An onsite replacement of Winkler Hall, which was demolished last June, is at least two to three years out. Lovins said that the UNC Board of Governors must approve the project – plus a year to plan and a year to build.

Lovins said he expected to see a couple more dorms go up in the next several years after Winkler Hall is rebuilt, but – with a disclaimer – he said that he wasn’t speaking in an official capacity regarding that particular statement. Lovins stressed that a housing study for ASU hasn’t concluded.

Lovins noted that a lane on Rivers Street will likely be closed at some point in the summer as repair work for a line that runs from the steam plant to the Holmes Convocation Center will be repaired. The Town of Boone is also replacing a sewer line that runs through Durham Park, which is located across the street from the Holmes Convocation Center.

He noted that Appalachian State University has $125 million in deferred maintenance projects, such as replacing the roofs on the JET building, which is nearly 20 years, and steam plant, which is more than 20 years old,  and refurbishing Sanford Hall.

Lovins said that while Sanford Hall has a “really good structure” it will cost $20 million to refurbish the hall, where the English department is based, to fix HVAC issues, plumbing, flooring and more.

He spoke to progress on the $82 million, 200,000-square-foot building for ASU’s College of Health Sciences proposed on nine acres of land at the corner of Deerfield Road and State Farm Road. He noted that ASU has received $5 million for planning of the building, and that Director of External Affairs Susan McCracken is in Raleigh nearly almost every weekend when the legislators are in session.

“Our building is at the top of the list with UNC Board of Governors with priority. We remain cautiously optimistic so that we could get additional funding so we can put some shovels in the ground sometime soon,” Lovins said.

Boone Area Chamber of Commerce Director Dan Meyer piped in and said that this project would be an “economic boon” and an “incredible opportunity” for the community from the vantage point of construction-related jobs and services that the final product would offer.

Tuition Increases

He talked about tuition increases of 5 percent over the current costs for the next two years. ASU’s Chancellor Sheri Everts recommended the increase to the ASU’s Board of Trustees in December and the UNC Board of Governors approved of the increases in February.

This is from a prior release from the university that describes the increases in detail:

Under the proposal, total costs for an in-state undergraduate residing on campus choosing the standard room and board option will be $13,872 in 2015-16 and $14,386 in 2016-17. Out-of-state undergraduates would pay $27,697 and $28,902 and 2015-16 and 2016-17, respectively.

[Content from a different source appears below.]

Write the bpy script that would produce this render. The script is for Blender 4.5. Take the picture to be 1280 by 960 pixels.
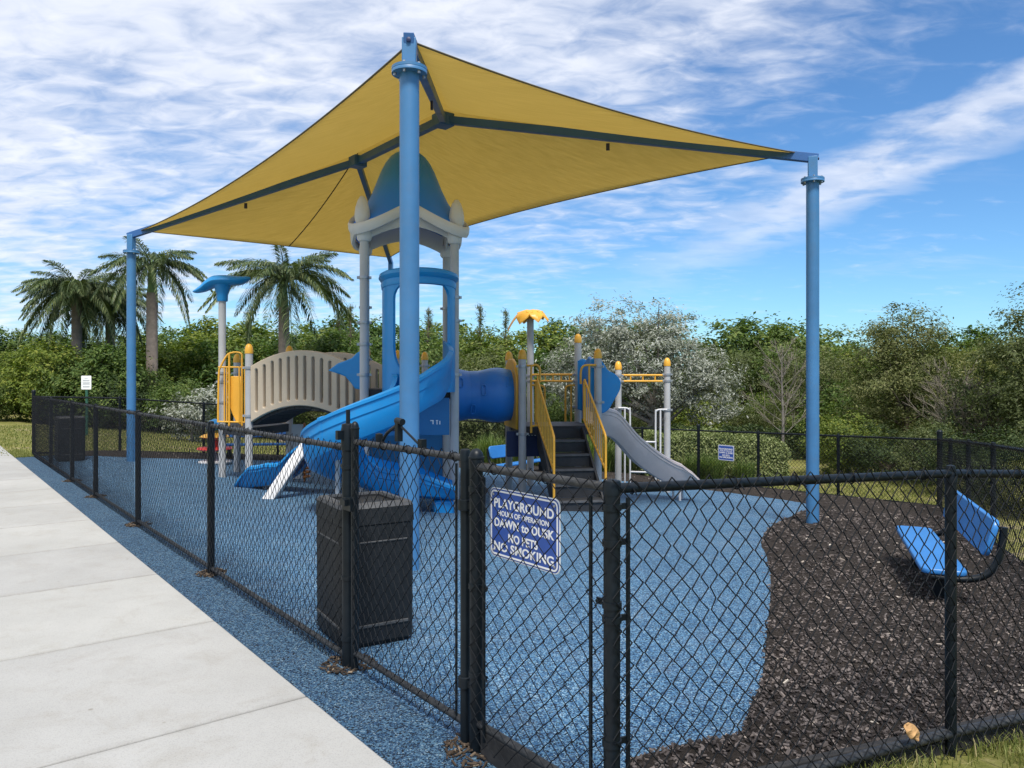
import bpy, math, random
import numpy as np
from mathutils import Vector, Matrix

for o in list(bpy.data.objects):
    bpy.data.objects.remove(o)
R = math.radians
S = bpy.context.scene
COL = S.collection
random.seed(7)
RNG = np.random.default_rng(11)

# ------------------------------------------------------------------ camera
EYE = 1.62
cam_d = bpy.data.cameras.new("camera")
cam = bpy.data.objects.new("camera", cam_d)
COL.objects.link(cam)
cam.location = (0, 0, EYE)
cam.rotation_euler = (R(90), 0, 0)
cam_d.sensor_width = 36.0
cam_d.lens = 27.0
cam_d.shift_y = -8 / 1280
cam_d.clip_start = 0.05
cam_d.clip_end = 3000
S.camera = cam

# ------------------------------------------------------------------ exposure, sun, sky
S.view_settings.view_transform = 'Standard'
S.view_settings.look = 'None'
S.view_settings.gamma = 1.0
S.view_settings.exposure = 0.85
S.view_settings.use_curve_mapping = False

SUN_EL, SUN_AZ = 60.0, 170.0          # azimuth clockwise from +Y
sd = Vector((math.sin(R(SUN_AZ)) * math.cos(R(SUN_EL)), math.cos(R(SUN_AZ)) * math.cos(R(SUN_EL)), math.sin(R(SUN_EL))))
sun_d = bpy.data.lights.new("sun", 'SUN')
sun_d.energy = 2.8
sun_d.angle = R(14)                   # the sun stands behind thin cloud: no hard shadow anywhere
sun_d.color = (1.0, 0.95, 0.87)
sun = bpy.data.objects.new("sun", sun_d)
COL.objects.link(sun)
sun.location = (10, -20, 40)
sun.rotation_euler = sd.to_track_quat('Z', 'Y').to_euler()

W = bpy.data.worlds.new("World")
S.world = W
W.use_nodes = True


def build_world():
    nt = W.node_tree
    n, l = nt.nodes, nt.links
    n.clear()
    out = n.new('ShaderNodeOutputWorld')
    bg = n.new('ShaderNodeBackground')
    bg.inputs['Strength'].default_value = 0.062
    l.new(bg.outputs[0], out.inputs[0])
    sky = n.new('ShaderNodeTexSky')
    sky.sky_type = 'NISHITA'
    sky.sun_disc = False
    sky.sun_elevation = R(SUN_EL)
    sky.sun_rotation = R(SUN_AZ)
    sky.air_density = 1.0
    sky.dust_density = 0.15
    sky.ozone_density = 2.5
    tc = n.new('ShaderNodeTexCoord')
    sep = n.new('ShaderNodeSeparateXYZ')
    l.new(tc.outputs['Generated'], sep.inputs[0])

    def math_(op, a, b=None, clamp=False):
        m = n.new('ShaderNodeMath')
        m.operation = op
        m.use_clamp = clamp
        for i, v in enumerate((a, b)):
            if v is None:
                continue
            if isinstance(v, (int, float)):
                m.inputs[i].default_value = v
            else:
                l.new(v, m.inputs[i])
        return m.outputs[0]

    def mapr(v, a, b, c=0.0, d=1.0, smooth=True):
        m = n.new('ShaderNodeMapRange')
        m.interpolation_type = 'SMOOTHSTEP' if smooth else 'LINEAR'
        m.inputs['From Min'].default_value = a
        m.inputs['From Max'].default_value = b
        m.inputs['To Min'].default_value = c
        m.inputs['To Max'].default_value = d
        l.new(v, m.inputs['Value'])
        return m.outputs[0]

    # clear sky a little deeper than the raw model, as in the photograph
    hs = n.new('ShaderNodeMix')
    hs.data_type = 'RGBA'
    hs.blend_type = 'MULTIPLY'
    hs.inputs['Factor'].default_value = 1.0
    l.new(sky.outputs[0], hs.inputs['A'])
    hs.inputs['B'].default_value = (0.72, 1.10, 1.42, 1)
    zc = math_('MAXIMUM', sep.outputs['Z'], 0.0)
    zd = math_('ADD', zc, 0.16)
    px = math_('DIVIDE', sep.outputs['X'], zd)
    py = math_('DIVIDE', sep.outputs['Y'], zd)
    cb = n.new('ShaderNodeCombineXYZ')
    l.new(px, cb.inputs[0])
    l.new(py, cb.inputs[1])

    def noise(vec, scale, detail, rough, dist=0.0, rot=0.0, sc=(1, 1, 1), loc=(0, 0, 0)):
        mp = n.new('ShaderNodeMapping')
        mp.inputs['Rotation'].default_value = (0, 0, rot)
        mp.inputs['Scale'].default_value = sc
        mp.inputs['Location'].default_value = loc
        l.new(vec, mp.inputs['Vector'])
        t = n.new('ShaderNodeTexNoise')
        t.inputs['Scale'].default_value = scale
        t.inputs['Detail'].default_value = detail
        t.inputs['Roughness'].default_value = rough
        t.inputs['Distortion'].default_value = dist
        l.new(mp.outputs[0], t.inputs['Vector'])
        return t.outputs['Fac']

    big = noise(cb.outputs[0], 0.8, 4, 0.5, 0.3, 0.5, (1, 1.3, 1), (3.1, 1.7, 0))
    fine = noise(cb.outputs[0], 3.0, 8, 0.56, 0.25, 0.7, (1.0, 1.45, 1), (7.3, 2.2, 0))
    ripple = noise(cb.outputs[0], 8.5, 6, 0.55, 0.5, 0.75, (1.0, 1.7, 1), (2.3, 4.4, 0))
    # denser towards the left (west) and overhead, thin low in the east
    lean = math_('ADD', math_('MULTIPLY', sep.outputs['X'], -0.32), math_('MULTIPLY', zc, 0.62))
    dens = math_('ADD', math_('ADD', math_('MULTIPLY', big, 0.55), math_('MULTIPLY', fine, 0.50)), lean)
    dens = math_('ADD', dens, math_('MULTIPLY', ripple, 0.48))
    mask = mapr(dens, 0.73, 1.22, 0, 0.92)
    # one long bank of cloud across the eastern sky
    dt = n.new('ShaderNodeVectorMath')
    dt.operation = 'DOT_PRODUCT'
    a, b = Vector((.167, 1, .135)).normalized(), Vector((.667, 1, .36)).normalized()
    dt.inputs[1].default_value = a.cross(b).normalized()
    l.new(tc.outputs['Generated'], dt.inputs[0])
    wob = math_('ADD', math_('ABSOLUTE', math_('ADD', dt.outputs['Value'], math_('MULTIPLY', math_('SUBTRACT', fine, 0.5), 0.10))), 0.0)
    band = mapr(wob, 0.008, 0.046, 1, 0)
    band = math_('MULTIPLY', band, mapr(fine, 0.30, 0.52, 0.25, 1.0))
    band = math_('MULTIPLY', band, mapr(sep.outputs['X'], 0.05, 0.46))
    mask = math_('MAXIMUM', mask, math_('MULTIPLY', band, 0.80))
    wisp = noise(cb.outputs[0], 1.3, 7, 0.6, 0.6, -0.5, (0.7, 1.9, 1), (1.1, 5.2, 0))
    mask = math_('MAXIMUM', mask, mapr(wisp, 0.56, 0.86, 0, 0.42))
    shade = n.new('ShaderNodeValToRGB')
    shade.color_ramp.elements[0].position = 0.30
    shade.color_ramp.elements[0].color = (5.9, 6.7, 8.4, 1)
    shade.color_ramp.elements[1].position = 0.62
    shade.color_ramp.elements[1].color = (8.9, 9.2, 10.0, 1)
    l.new(math_('ADD', math_('MULTIPLY', noise(cb.outputs[0], 2.4, 5, 0.5, 0.2, 0.5, (1, 2, 1), (0.2, 9.0, 0)), 0.5), math_('MULTIPLY', ripple, 0.5)), shade.inputs[0])
    mx = n.new('ShaderNodeMix')
    mx.data_type = 'RGBA'
    l.new(mask, mx.inputs['Factor'])
    l.new(hs.outputs['Result'], mx.inputs['A'])
    l.new(shade.outputs[0], mx.inputs['B'])
    l.new(mx.outputs['Result'], bg.inputs['Color'])


build_world()

# ------------------------------------------------------------------ lie of the land
# playground axes: D runs along the side fence away from the camera, N runs into the playground
P0 = Vector((-0.92, 4.31))
D = Vector((-0.6124, 0.7906))
N = Vector((0.7906, 0.6124))
E1 = Vector((0.985, 0.174))           # axes of the play structure
E2 = Vector((-0.174, 0.985))


def us(x, y):
    r = Vector((x, y)) - P0
    return r.dot(N), r.dot(D)


def wpt(u, s):
    return P0 + N * u + D * s


def g(x, y):
    u, s = us(x, y)
    s = min(max(s, 0.0), 18.0)
    return -0.0572 * (min(max(u, 1.0), 12.6) - 1.0) * (1 + 0.036 * s)


def g_np(x, y):
    u = (x - P0.x) * N.x + (y - P0.y) * N.y
    s = np.clip((x - P0.x) * D.x + (y - P0.y) * D.y, 0, 18)
    return -0.0572 * (np.clip(u, 1, 12.6) - 1) * (1 + 0.036 * s)


def ray_ground(px, py):
    """Where a sight line of the survey photograph meets the ground."""
    k = (py - 472) / 960
    Y = EYE / k
    for _ in range(25):
        Y = (EYE - g((px - 640) / 960 * Y, Y)) / k
    return Vector(((px - 640) / 960 * Y, Y))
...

Members of the UNC System schools submit budget requests for a multi-year period to provide more predictability and clear guidance for students. Under the plan implemented by the UNC Board of Governors, tuition increases are capped at 5 percent.

Tuition for in-state undergraduate students would increase $189 to $3,961 for the 2015-16 academic year. A $198 increase would bring the tuition totals to $4,159 in 2016-17.

The 2015-16 increase, totaling some $4.2 million, will be used to address faculty salary equity, fund the equivalent of seven faculty positions, support faculty development and scholarly activities, support the library’s operating fund, create three academic advising positions, psychological counselor and wellness case manager positions and fund a director of graduate student enrollment services and development position.

The additional revenues in 2016-17, an estimated $4.4 million, will address faculty salary equity, fund the equivalent of nine full-time faculty positions, support faculty development and scholarly activities, support the library’s operating funds, create three academic advising positions and a financial aid counselor position.

General fee increases of $62 in 2015-16 and $74 in 2016-17 were also recommended following input from committees comprised of students, faculty, staff and administrators.

An increase in room, board, book rental and transportation fees, totaling $424 in 2015-16 and $514 in 2016-17, was approved for in-state undergraduates living on campus.

Campus Safety

Lovins also addressed campus safety. He acknowledged the recent tragedies that have occurred involving ASU students. Nine ASU students have died since the fall semester began. He noted that three were suicides and three died in car accidents, two of which happened out of the area. The three other deaths were by other causes.

“It’s been a tough year for us. We want our young people to be safe and hope the rest of the year is better. We pray everyday for quiet,” Lovins said.

Counseling services have increased with more available hours and staff to serve students. He also noted that in light of budget cuts throughout the years the university has never cut any law enforcement officer and intends to add one or two more officers to the campus police force.

He also praised Chancellor Sheri Everts for the job she’s done so far.

“The chancellor has provided great leadership. She’s done a really thoughtful job in communicating. It started with the Anna Smith tragedy, trying to keep the campus informed,” Lovins said. “What a tough situation to walk into. Come in and you’re the new chancellor and then literally weeks later dealing with this. She’s done a really good job. She’s handled this amazing.”